Perhaps our understanding is complicated by our use of physical dimensions like length, breadth and depth.  These concepts are useful for measuring the size of small and simple things with regular shapes, like whether a bookcase will fit in that alcove, but lead us to believe that if something can’t be measured, it can’t exist.

Then somebody suggested we could add ‘time’ as a dimension if we want to describe an object’s location by saying this object with those measurements was there from 8 pm till midnight.  Even though science has moved somewhat beyond this, we normal people still tend to think of time as a fixed ‘line’ along which we move, from the past to now to the future. 

This gets complicated when we imagine time steadily ticking its way on independently of any one person of thing.  Think how time flies when we’re with close friends and how it drags when we’re waiting for a train;  or how alcohol and other drugs affect our perceptions of time.

Time is also variable in terms of measurement.  We know that time passes more slowly as one gets higher;  and the rate at which time passes changes as an object’s speed increases towards the speed of light.  It also depends whether we’re experiencing it or observing it …

Inevitably, everything we think of as conscious tends to move at about the same speed as we do, and tends to be roughly the same size, but only because we don’t think of ascribing consciousness to things that move at vastly different speeds, or are very small or large. And, for humans to be believe they’re conscious, they have to be things we think of as living.

Why shouldn’t ‘living’ trees and forests or ‘not-living’ oceans and the earth itself be conscious?

Why shouldn’t entangled sub-atomic particles or entire galaxies be conscious?

Our current knowledge of sciences is at so primitive a level, how could we know or even be aware of it?

Perhaps we need to consider space and time as one amorphous multiverse that encompasses everything and not worry about where we are in it;  we could then include consciousness into this great unity, along with concepts like ‘mind’ and ‘emotions’ and ‘spirit’ and ‘soul’.
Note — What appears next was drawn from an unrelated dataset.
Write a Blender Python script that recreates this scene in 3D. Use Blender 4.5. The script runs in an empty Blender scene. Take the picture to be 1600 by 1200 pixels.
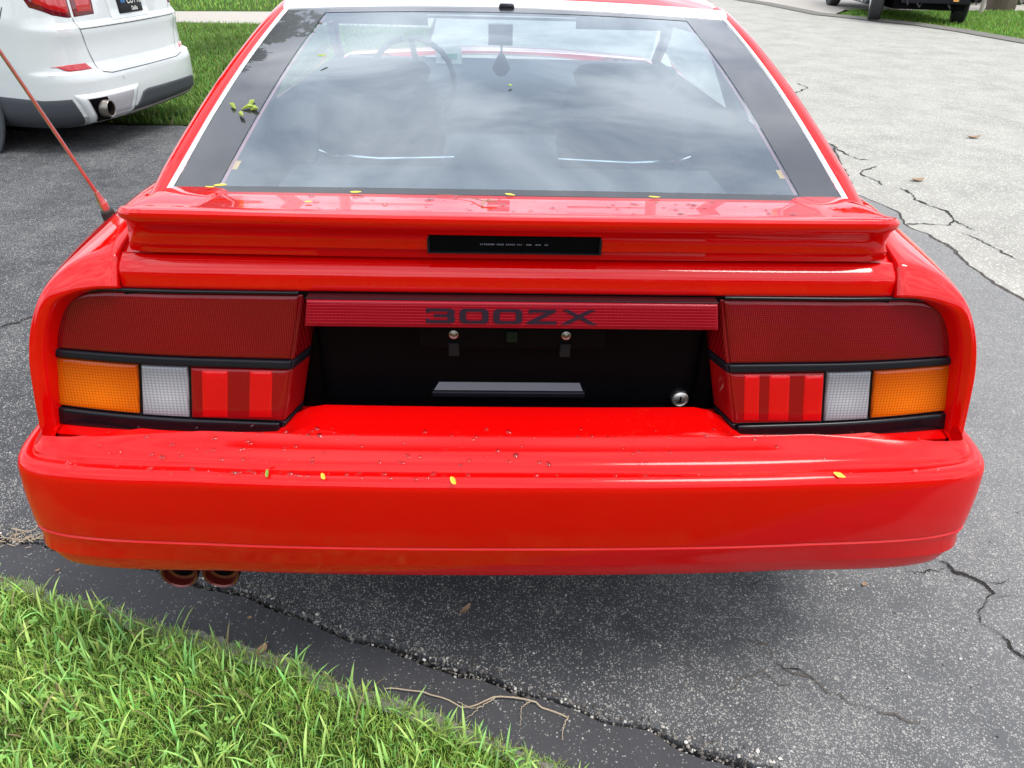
import bpy, bmesh, math, random
import numpy as np
from mathutils import Vector, Matrix, noise as mnoise
random.seed(7); RNG = np.random.default_rng(11)
SC = bpy.context.scene
COL = SC.collection
R = math.radians

# ------------------------------------------------------------------ camera
cam_d = bpy.data.cameras.new('camera'); cam = bpy.data.objects.new('camera', cam_d); COL.objects.link(cam)
pit, yaw, rol = R(31.48), R(2.216), R(1.597)
fw = Vector((math.sin(yaw)*math.cos(pit), math.cos(yaw)*math.cos(pit), -math.sin(pit)))
rt = Vector((math.cos(yaw), -math.sin(yaw), 0)); up = rt.cross(fw)
r2 = rt*math.cos(rol)+up*math.sin(rol); u2 = -rt*math.sin(rol)+up*math.cos(rol)
mw = Matrix((r2, u2, -fw)).transposed().to_4x4(); mw.translation = Vector((-.0445, -1.025, 1.408))
cam.matrix_world = mw
cam_d.sensor_width = 36; cam_d.lens = 1174.5/1600*36; cam_d.clip_start = .02; cam_d.clip_end = 2000
SC.camera = cam

# ------------------------------------------------------------------ world, sun, exposure
SUN_EL, SUN_AZ = 66, 118          # azimuth clockwise from +Y: to the right of the car
W = bpy.data.worlds.new('World'); SC.world = W; W.use_nodes = True
nt = W.node_tree; nt.nodes.clear()
def wn(t, **k):
    n = nt.nodes.new(t)
    for a, b in k.items(): setattr(n, a, b)
    return n
sky = wn('ShaderNodeTexSky', sky_type='NISHITA', sun_disc=False, sun_elevation=R(SUN_EL), sun_rotation=R(SUN_AZ), air_density=1.0, dust_density=2.0)
tc = wn('ShaderNodeTexCoord'); mp = wn('ShaderNodeMapping'); mp.inputs['Scale'].default_value = (1.6, 2.2, 2.4)
mp.inputs['Location'].default_value = (3.1, .4, 1.7)
nz = wn('ShaderNodeTexNoise'); nz.inputs['Scale'].default_value = 2.3; nz.inputs['Detail'].default_value = 9; nz.inputs['Roughness'].default_value = .56; nz.inputs['Distortion'].default_value = .5
rmp = wn('ShaderNodeValToRGB'); e = rmp.color_ramp.elements
e[0].position = .38; e[0].color = (5.0, 5.6, 6.7, 1); e[1].position = .62; e[1].color = (12., 12.4, 13., 1)
mx = wn('ShaderNodeMixRGB', blend_type='MIX'); mx.inputs[0].default_value = .88
bg = wn('ShaderNodeBackground'); bg.inputs['Strength'].default_value = .1; wo = wn('ShaderNodeOutputWorld')
nt.links.new(tc.outputs['Generated'], mp.inputs[0]); nt.links.new(mp.outputs[0], nz.inputs['Vector'])
nt.links.new(nz.outputs['Fac'], rmp.inputs[0]); nt.links.new(sky.outputs[0], mx.inputs[1]); nt.links.new(rmp.outputs[0], mx.inputs[2])
nt.links.new(mx.outputs[0], bg.inputs['Color']); nt.links.new(bg.outputs[0], wo.inputs[0])
sd = bpy.data.lights.new('sun', 'SUN'); sun = bpy.data.objects.new('sun', sd); COL.objects.link(sun)
sd.energy = 1.15; sd.angle = R(22); sd.color = (1, .96, .9)
dirv = Vector((math.sin(R(SUN_AZ))*math.cos(R(SUN_EL)), math.cos(R(SUN_AZ))*math.cos(R(SUN_EL)), math.sin(R(SUN_EL))))
sun.rotation_euler = dirv.to_track_quat('Z', 'Y').to_euler()
vs = SC.view_settings; vs.view_transform = 'Standard'; vs.look = 'None'; vs.exposure = 1.08; vs.gamma = 1; vs.use_curve_mapping = False

# ------------------------------------------------------------------ materials
class NG:
    def __init__(s, name):
        s.m = bpy.data.materials.new(name); s.m.use_nodes = True; s.t = s.m.node_tree; s.t.nodes.clear()
        s.out = s.n('ShaderNodeOutputMaterial'); s.tc = s.n('ShaderNodeTexCoord')
    def n(s, t, **k):
        x = s.t.nodes.new(t)
        for a, b in k.items(): setattr(x, a, b)
        return x
    def l(s, a, b): s.t.links.new(a, b)
    def noise(s, scale, detail=4, rough=.5, vec=None, dist=0):
        x = s.n('ShaderNodeTexNoise'); x.inputs['Scale'].default_value = scale; x.inputs['Detail'].default_value = detail
        x.inputs['Roughness'].default_value = rough; x.inputs['Distortion'].default_value = dist
        s.l(vec or s.tc.outputs['Object'], x.inputs['Vector']); return x.outputs['Fac']
    def voro(s, scale, vec=None, feature='F1'):
        x = s.n('ShaderNodeTexVoronoi', feature=feature); x.inputs['Scale'].default_value = scale
        s.l(vec or s.tc.outputs['Object'], x.inputs['Vector']); return x
    def math(s, op, a, b=None, c=None, clamp=False):
        x = s.n('ShaderNodeMath', operation=op, use_clamp=clamp)
        for i, v in enumerate((a, b, c)):
            if v is None: continue
            if isinstance(v, (int, float)): x.inputs[i].default_value = v
            else: s.l(v, x.inputs[i])
        return x.outputs[0]
    def ramp(s, fac, stops):
        x = s.n('ShaderNodeValToRGB'); el = x.color_ramp.elements
        while len(el) < len(stops): el.new(.5)
        for q, (p, c) in zip(el, stops): q.position = p; q.color = (*c, 1) if len(c) == 3 else c
        s.l(fac, x.inputs[0]); return x.outputs[0]
    def mix(s, fac, a, b, mode='MIX'):
        x = s.n('ShaderNodeMixRGB', blend_type=mode)
        for i, v in enumerate((fac, a, b)):
            if isinstance(v, (int, float)): x.inputs[i].default_value = v
            elif isinstance(v, tuple): x.inputs[i].default_value = (*v, 1)
            else: s.l(v, x.inputs[i])
        return x.outputs[0]
    def sep(s):
        x = s.n('ShaderNodeSeparateXYZ'); s.l(s.tc.outputs['Object'], x.inputs[0]); return x.outputs
    def bsdf(s, color, rough=.5, metal=0, coat=0, bump=None, bstr=.3, bdist=.01, spec=.5, trans=0, ior=1.5, coat_rough=.02):
        b = s.n('ShaderNodeBsdfPrincipled')
        def setv(k, v):
            if isinstance(v, (int, float)): b.inputs[k].default_value = v
            elif isinstance(v, tuple): b.inputs[k].default_value = (*v, 1)
            else: s.l(v, b.inputs[k])
        setv('Base Color', color); setv('Roughness', rough); setv('Metallic', metal); setv('Coat Weight', coat); setv('Coat Roughness', coat_rough)
        setv('Specular IOR Level', spec); setv('Transmission Weight', trans); setv('IOR', ior)
        if bump is not None:
            q = s.n('ShaderNodeBump'); q.inputs['Strength'].default_value = bstr; q.inputs['Distance'].default_value = bdist
            s.l(bump, q.inputs['Height']); s.l(q.outputs[0], b.inputs['Normal'])
        s.l(b.outputs[0], s.out.inputs[0]); return b
def simple(name, color, rough=.5, metal=0, coat=0, var=.12, scale=30, bstr=.0, spec=.5):
    g = NG(name); f = g.noise(scale, 5)
    c = g.mix(f, tuple(v*(1-var) for v in color), tuple(min(1, v*(1+var)) for v in color))
    g.bsdf(c, rough, metal, coat, bump=f if bstr else None, bstr=bstr, bdist=.003, spec=spec); return g.m
M = {}
# red paint with polish haze; 'dirty' has dust and swirl streaks low down
def paint(name, dirt, cr_=.03, coat=1.0):
    g = NG(name)
    n1 = g.noise(3.2, 6, .6); base = g.mix(n1, (.56, .0010, .0010), (.64, .0016, .0016))
    mpn = g.n('ShaderNodeMapping'); mpn.inputs['Scale'].default_value = (5, 5, 30); mpn.inputs['Rotation'].default_value = (0, .5, 0); g.l(g.tc.outputs['Object'], mpn.inputs[0])
    st = g.noise(9, 8, .7, vec=mpn.outputs[0], dist=1.5)
    stf = g.ramp(st, [(.56, (0, 0, 0)), (.78, (1, 1, 1))])
    pat = g.ramp(g.noise(2.1, 3), [(.42, (0, 0, 0)), (.62, (1, 1, 1))])
    fac = g.math('MULTIPLY', g.math('MULTIPLY', stf, pat), dirt)
    col = g.mix(fac, base, (.55, .16, .06))
    rough = g.math('MULTIPLY_ADD', fac, .5, .28)
    peel = g.noise(240, 2, .5)
    g.bsdf(col, rough, 0, coat, bump=peel, bstr=.025, bdist=.002, coat_rough=cr_, spec=.0); return g.m
M['paint'] = paint('red_paint', .05); M['paint_low'] = paint('red_paint_dusty', .13, .11, .7)
M['paint_dark'] = simple('dull_red_paint', (.30, .004, .004), .35, coat=.5)
M['white'] = simple('white_car_paint', (.60, .63, .62), .25, coat=1, var=.02)
M['black_gloss'] = simple('gloss_black_plastic', (.004, .004, .006), .2, spec=.35)
M['black_satin'] = simple('satin_black_plastic', (.007, .0065, .010), .38, var=.3, spec=.25)
M['recess'] = simple('recess_black', (.0015, .0012, .0018), .55, var=.3, spec=.06)
M['rubber'] = simple('black_rubber', (.02, .02, .021), .75, var=.3, bstr=.2)
M['grey_plastic'] = simple('charcoal_cladding', (.045, .05, .058), .6, var=.15, scale=200, bstr=.15)
M['interior'] = simple('interior_trim', (.05, .055, .065), .8, var=.3)
M['seat'] = simple('seat_cloth', (.018, .02, .025), .9, var=.3, scale=60, bstr=.3)
M['chrome'] = simple('bright_chrome', (.86, .86, .86), .12, metal=1, var=.02)
M['trim_white'] = simple('brushed_bright_trim', (.9, .9, .9), .3, metal=.85, var=.03)
M['steel'] = simple('worn_steel', (.72, .68, .62), .38, metal=1, var=.15)
M['pipe'] = simple('grey_exhaust_steel', (.25, .22, .19), .35, metal=1, var=.3)
M['rust_red'] = simple('heat_stained_red_pipe', (.13, .014, .010), .3, metal=.5, coat=.5, var=.4)
M['slot_grey'] = simple('slot_grey', (.12, .11, .15), .5)
M['pocket'] = simple('pocket_grey', (.065, .06, .078), .4, coat=.3)
M['slot_light'] = simple('pocket_pale_grey', (.34, .33, .34), .5)
M['headliner'] = simple('headliner_cloth', (.22, .23, .25), .9)
M['letter'] = simple('letter_ink', (.02, .004, .02), .3, coat=.3)
M['mast'] = simple('mast_metal', (.62, .45, .43), .3, metal=.9, var=.2)
M['truck'] = simple('dark_truck_paint', (.008, .012, .018), .25, coat=1)
M['alloy'] = simple('alloy', (.55, .55, .55), .3, metal=1)
M['paper'] = simple('sticker_paper', (.75, .75, .68), .7)
M['ink'] = simple('sticker_ink', (.2, .45, .3), .7)
M['chip_blue'] = simple('plate_blue', (.03, .12, .3), .5)
M['pinkline'] = simple('pink_glass_line', (.55, .18, .2), .6)
M['orange_tab'] = simple('orange_tab', (.75, .38, .08), .6)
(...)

In practice, of course, this is a WTF question and we just have to accept that we’re trapped inside bubbles of information collected by our senses and filtered through our consciousness;  then we live our lives based on information we get from our consciousness, and we don’t worry about how anthropocentric and incomplete the information is when deciding what to have for lunch.

When I occasionally stop and ponder this, I wonder how each scallop has up to 200 eyes with no obvious links to its brain but can still identify plankton that can be trapped and digested.  Or why so many other species can see ultra-violet colours for which we don’t even have names.  Or how octopus’s various brains communicate with each other to coordinate movement.  Or how Venus fly-traps, which don’t have any brains at all, know when to snap shut on a fly.  Or how creatures use earth’s magnetic field to navigate when migrating – nobody even knows where the magnetic receptors are in migratory birds, fish or land animals.

By now, those of you who aren’t cursed with my apparently incurable curiosity will be wondering what I’m talking about and why it matters.  Actually of course, those of you who aren’t cursed with an incurable curiosity probably won’t have read this far …

Shakespeare put his finger on it in the first draft of Hamlet when he wrote “There are more things in heaven and earth, Horatio, than are dreamt of in your philosophy, but don’t let it bother you, old son, just keep on keeping on”.  (He removed the last bit when was doing the second draft because he thought the first bit seemed more mysterious on its own.)